La versión de Lucas del sermón de la montaña (o, en su caso, de la llanura), es aún más exigente, porque exhorta no solo a perdonar al ofensor, sino también a amarlo, y ésta será la gran diferencia entre un cristiano y un pagano:
“Amad a vuestros enemigos, haced bien a los que os odien, bendecid a los que os maldigan, rogad por los que os difamen. Al que te hiera en una mejilla, preséntale también la otra, y al que te quite el manto, no le niegues la túnica. A todo el que te pida, da, y al que tome lo tuyo, no se lo reclames. Y tratad a los hombres como queréis que ellos os traten. Si amáis a los que os aman, ¿qué mérito tenéis? ¡También los pecadores hacen otro tanto! (…). Más bien, amad a vuestros enemigos, haced el bien y prestad sin esperar nada a cambio; entonces vuestra recompensa será grande y seréis hijos del Altísimo, porque él es bueno con los desagradecidos y los perversos” Lc 6, 27-35). Además, nos pone el ejemplo de Jesús, que desde la cruz oraba: “Padre, perdónalos, porque no saben lo que hacen” (Lc 23,34).
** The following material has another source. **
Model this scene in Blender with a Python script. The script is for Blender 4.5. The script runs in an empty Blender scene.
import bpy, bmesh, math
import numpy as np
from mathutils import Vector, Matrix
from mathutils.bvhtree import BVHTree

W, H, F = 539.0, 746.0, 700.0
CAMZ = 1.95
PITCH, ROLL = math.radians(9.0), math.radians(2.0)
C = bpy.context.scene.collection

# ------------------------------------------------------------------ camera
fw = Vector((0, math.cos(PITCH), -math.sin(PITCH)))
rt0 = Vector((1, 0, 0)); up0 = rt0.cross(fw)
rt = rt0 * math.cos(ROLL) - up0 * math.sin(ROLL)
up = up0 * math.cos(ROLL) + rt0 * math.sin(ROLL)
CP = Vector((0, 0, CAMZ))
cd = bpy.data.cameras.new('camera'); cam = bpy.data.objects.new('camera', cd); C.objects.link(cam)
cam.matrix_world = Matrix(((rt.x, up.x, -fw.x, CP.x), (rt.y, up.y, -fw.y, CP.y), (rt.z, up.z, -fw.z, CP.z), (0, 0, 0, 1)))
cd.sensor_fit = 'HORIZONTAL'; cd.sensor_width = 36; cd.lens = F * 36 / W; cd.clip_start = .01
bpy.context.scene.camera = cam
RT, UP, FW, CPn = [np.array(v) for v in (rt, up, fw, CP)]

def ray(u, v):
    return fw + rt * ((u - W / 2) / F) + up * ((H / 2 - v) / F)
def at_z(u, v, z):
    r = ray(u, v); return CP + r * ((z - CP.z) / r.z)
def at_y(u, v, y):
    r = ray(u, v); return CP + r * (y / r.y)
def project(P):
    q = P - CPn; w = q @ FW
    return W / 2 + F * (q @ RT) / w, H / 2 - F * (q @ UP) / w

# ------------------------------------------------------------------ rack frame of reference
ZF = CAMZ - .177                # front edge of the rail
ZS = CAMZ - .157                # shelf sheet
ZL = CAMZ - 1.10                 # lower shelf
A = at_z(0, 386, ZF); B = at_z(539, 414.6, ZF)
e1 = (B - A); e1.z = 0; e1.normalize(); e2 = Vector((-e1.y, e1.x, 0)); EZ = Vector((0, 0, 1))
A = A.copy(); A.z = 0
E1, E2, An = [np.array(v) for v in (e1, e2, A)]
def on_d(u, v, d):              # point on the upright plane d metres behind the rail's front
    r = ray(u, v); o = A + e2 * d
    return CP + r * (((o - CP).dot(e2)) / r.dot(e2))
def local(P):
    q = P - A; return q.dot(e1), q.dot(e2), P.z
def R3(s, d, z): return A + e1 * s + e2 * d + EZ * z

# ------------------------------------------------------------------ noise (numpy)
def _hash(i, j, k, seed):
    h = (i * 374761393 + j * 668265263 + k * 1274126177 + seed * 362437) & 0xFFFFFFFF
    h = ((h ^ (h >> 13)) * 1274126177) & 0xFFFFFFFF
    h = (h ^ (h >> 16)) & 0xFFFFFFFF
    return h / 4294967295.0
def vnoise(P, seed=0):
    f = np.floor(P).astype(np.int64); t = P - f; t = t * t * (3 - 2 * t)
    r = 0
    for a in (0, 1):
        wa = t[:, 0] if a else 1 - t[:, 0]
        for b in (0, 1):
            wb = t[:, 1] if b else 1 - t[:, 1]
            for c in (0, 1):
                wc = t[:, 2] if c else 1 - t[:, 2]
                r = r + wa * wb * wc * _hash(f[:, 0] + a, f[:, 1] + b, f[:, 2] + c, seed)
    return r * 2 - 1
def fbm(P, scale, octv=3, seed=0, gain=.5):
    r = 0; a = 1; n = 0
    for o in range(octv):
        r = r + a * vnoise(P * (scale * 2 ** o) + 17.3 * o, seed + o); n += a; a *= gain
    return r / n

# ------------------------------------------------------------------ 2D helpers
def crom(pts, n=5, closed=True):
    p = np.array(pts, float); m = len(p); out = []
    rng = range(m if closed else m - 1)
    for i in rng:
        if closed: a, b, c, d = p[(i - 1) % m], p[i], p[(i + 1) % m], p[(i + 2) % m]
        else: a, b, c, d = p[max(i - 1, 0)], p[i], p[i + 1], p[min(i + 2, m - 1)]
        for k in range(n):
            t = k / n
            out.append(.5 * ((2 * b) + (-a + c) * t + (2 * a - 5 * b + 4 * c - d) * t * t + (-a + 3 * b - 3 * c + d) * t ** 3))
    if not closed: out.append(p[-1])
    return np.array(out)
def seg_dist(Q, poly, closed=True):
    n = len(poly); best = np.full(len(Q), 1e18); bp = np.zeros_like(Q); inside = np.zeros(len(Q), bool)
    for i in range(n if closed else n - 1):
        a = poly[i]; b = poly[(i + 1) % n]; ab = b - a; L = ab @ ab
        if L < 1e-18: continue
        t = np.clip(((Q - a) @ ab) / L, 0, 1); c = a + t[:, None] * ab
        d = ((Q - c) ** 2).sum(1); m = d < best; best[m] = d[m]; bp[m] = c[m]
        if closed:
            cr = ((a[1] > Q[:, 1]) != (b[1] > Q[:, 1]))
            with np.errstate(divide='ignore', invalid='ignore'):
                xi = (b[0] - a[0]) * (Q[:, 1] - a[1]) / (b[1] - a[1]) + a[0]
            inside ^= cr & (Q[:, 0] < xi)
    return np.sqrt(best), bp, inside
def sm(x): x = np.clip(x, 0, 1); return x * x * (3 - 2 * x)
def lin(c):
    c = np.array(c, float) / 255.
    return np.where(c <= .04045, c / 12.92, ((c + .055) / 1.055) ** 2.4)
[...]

Pero seguramente la formulación más radical de la ley del perdón es la del evangelio de ese domingo, como conclusión de la regla comunitaria de Mt 18. La pregunta de Pedro con que el episodio empieza, “¿cuántas veces he de perdonar las ofensas de mi hermano?”, da a entender que Jesús ya ha dicho y repetido que hay que perdonar, sorprendiendo a sus discípulos al derogar la ley del talión. Por eso Pedro desea que el Señor ponga un límite, como máximo siete veces. Pues no: setenta veces siete, que es como decir todas las veces que haga falta.
La parábola del siervo sin misericordia no solo dice que hay que perdonar, y que si no perdonamos no seremos perdonados, sino que da el motivo. Por razón de la dignidad del ofendido, Dios, nuestras deudas con él son mucho más graves (diez mil talentos) que las que un hermano pueda tener con nosotros (cien denarios). El castigo del siervo sin misericordia es lo que Dios nos hará si no perdonamos a nuestros hermanos.
Pero dice: “si no perdonáis de todo corazón”. Un sacerdote de reconocida experiencia en la dirección espiritual se preguntaba qué diferencia hay entre perdonar y perdonar de todo corazón, y respondía: “perdonar de todo corazón es perdonar quemando los archivos”. Es todo lo contrario del consabido “yo perdono, pero no olvido”. Para que no se diga que no cumplo lo del evangelio, digo de palabra que perdono, pero me la guardo, o sea que de hecho no perdono.